How to Enable the Animgraph 2 Beta
The process runs through Steam directly and takes a few minutes:
- You open Steam and right-click Counter-Strike 2 in your library.
- You select Properties.
- You open the Betas tab (labeled "Game Versions & Betas" in some Steam versions).
- You scroll down in the dropdown and select "animgraph_2_beta."
- You let Steam download the update (roughly 3 GB) and launch the game.
Two things to know before opting in: you cannot connect to official Valve servers while on this branch, so Premier, Competitive matchmaking, and Deathmatch are all unavailable. You're limited to offline modes, workshop maps, and community servers that have the beta build running. To switch back, you go to the same Betas tab and select the default public version. For bug reports, Valve specifically asked players to email [email protected] with the subject line "AG2 Beta," and the April 14 follow-up patch shows they are actively reading and acting on what gets sent in.
FAQ
Can you play ranked matchmaking with the Animgraph 2 beta enabled? No. The beta branch blocks access to Valve's official servers entirely, covering Premier, Competitive, and Deathmatch. You can only play offline, on workshop maps, or on community servers running the beta build.
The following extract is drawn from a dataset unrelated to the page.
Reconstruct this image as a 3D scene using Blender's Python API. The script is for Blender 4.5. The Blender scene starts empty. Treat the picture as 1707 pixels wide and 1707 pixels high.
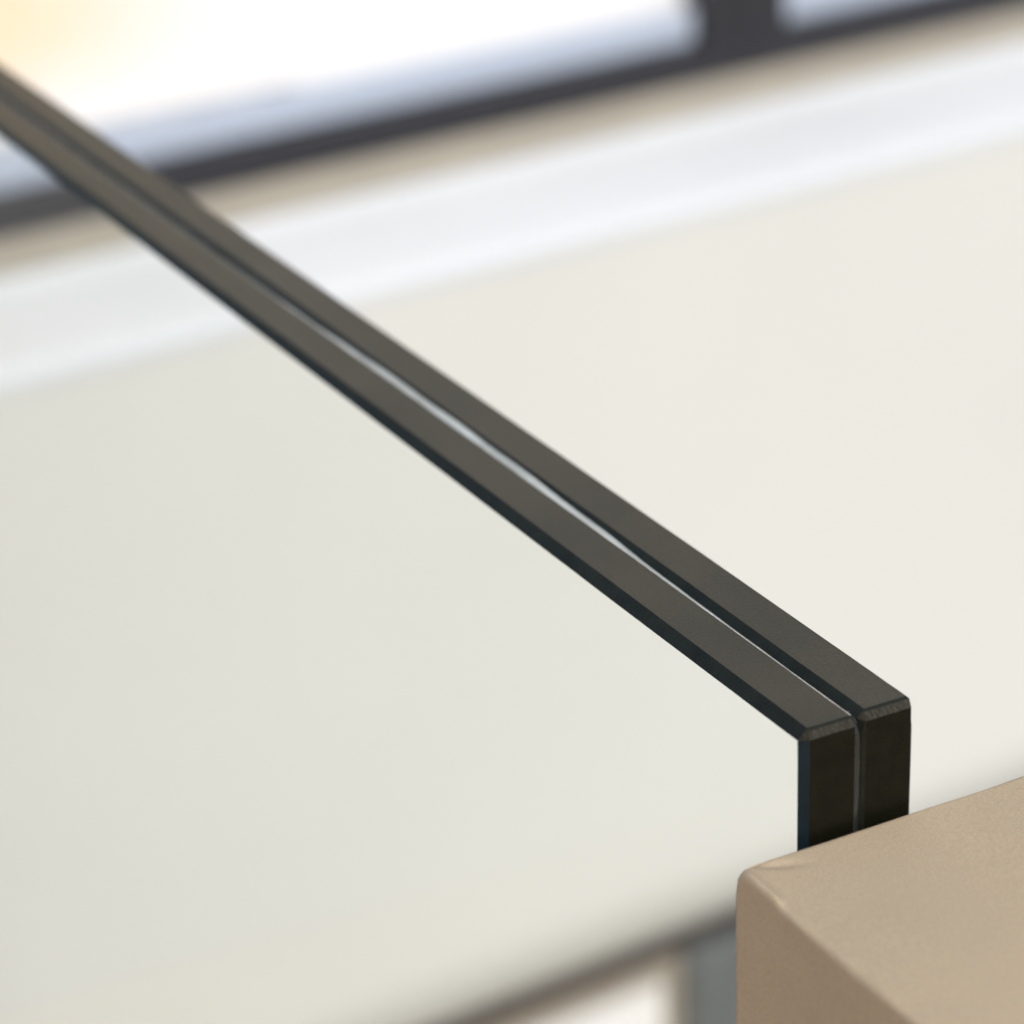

Will Animgraph 2 break your existing grenade lineups? Some of them, yes. The ramp height calculation was refactored so player height on slopes is now consistent regardless of approach direction, and lineups that depended on standing on an angled surface may land differently. Verifying your most-used ramp nades in a practice server before the main branch release is worth doing.
Does Animgraph 2 actually improve FPS? For most players, yes, though the bigger gain shows up in frame stability rather than raw average frames. Community benchmarks showed 1% lows improving meaningfully, and players on CPU-bottlenecked hardware reported average gains around 8%. GPU-limited setups at high settings will see less stutter more than raw FPS jumps.
When will Animgraph 2 go live for everyone? Valve has not announced a date. The April 14 follow-up patch addressed a detailed list of community-reported bugs, which signals Valve is still iterating before pushing to the main branch. Based on the pace of that iteration, most players expect a live release within weeks rather than months, though nothing is confirmed.
How do you report bugs in the Animgraph 2 beta? You email [email protected] with the subject line "AG2 Beta." Valve confirmed this address in the original patch notes and has already shipped fixes based on reports sent there.